The Arrogance of Regulators: Department of Labor Edition
Well, they did it. The Obama Administration has proposed a new rule that everyone has to punch a time clock unless they are paid at least $921 a week. Here is the proposed rule. Of course, everyone on the Left is patting themselves on the back for giving everyone under that number a raise. In fact what has happened is that everyone under that number just got a demotion, from trusted junior manager to 40-hour-a-week timeclock puncher.
Here is another way to put it: The only people who now have the right to work more than the minimum to demonstrate one's readiness for more responsibility are those paid over $48,000 a year.

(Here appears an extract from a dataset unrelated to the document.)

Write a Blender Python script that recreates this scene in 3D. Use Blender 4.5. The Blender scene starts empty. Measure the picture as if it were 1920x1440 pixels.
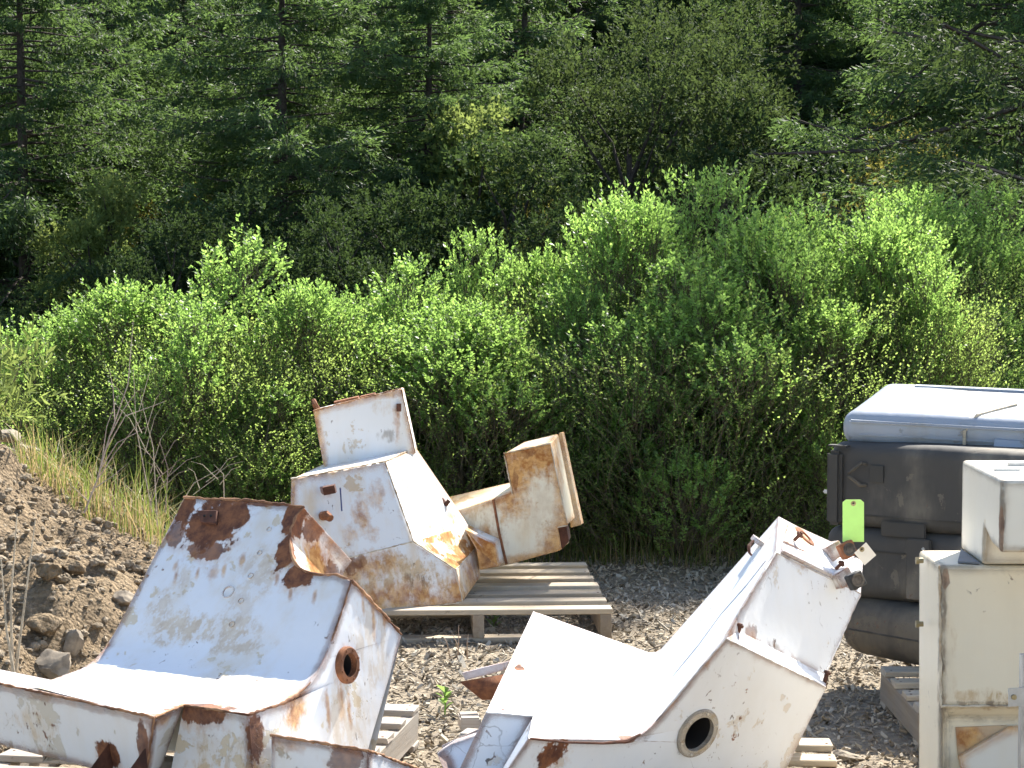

McKinsey consultants and lawyers and investment bankers can choose to work extra hours in order to gain promotions. McDonald's shift managers no longer have that same right. This is a law written by salaried professionals telling younger and lower-paid workers that they have no right to be ... salaried professionals. This is a law propounded by a President who pays many of the young professional interns in his campaign and non-profit $0.00 an hour.
Update: By the DOL's own reckoning, 40% of salaried employees fall below this number and thus are affected. Some will get a small raise over the bar, but an enormous part of the workforce will find themselves dumped into the ranks of work-just-the-minimum timecard punchers. This has the potential to hit far more people than any minimum wage increase.
Mike Powers:
"The only people who now have the right to work more than the minimum to demonstrate one's readiness for more responsibility..."
uh, that's the punchline from a Dilbert comic, dude. If "works extra unpaid hours" is the way you identify responsibility, then you're rewarding inefficient people who can't get their work done in the time allotted.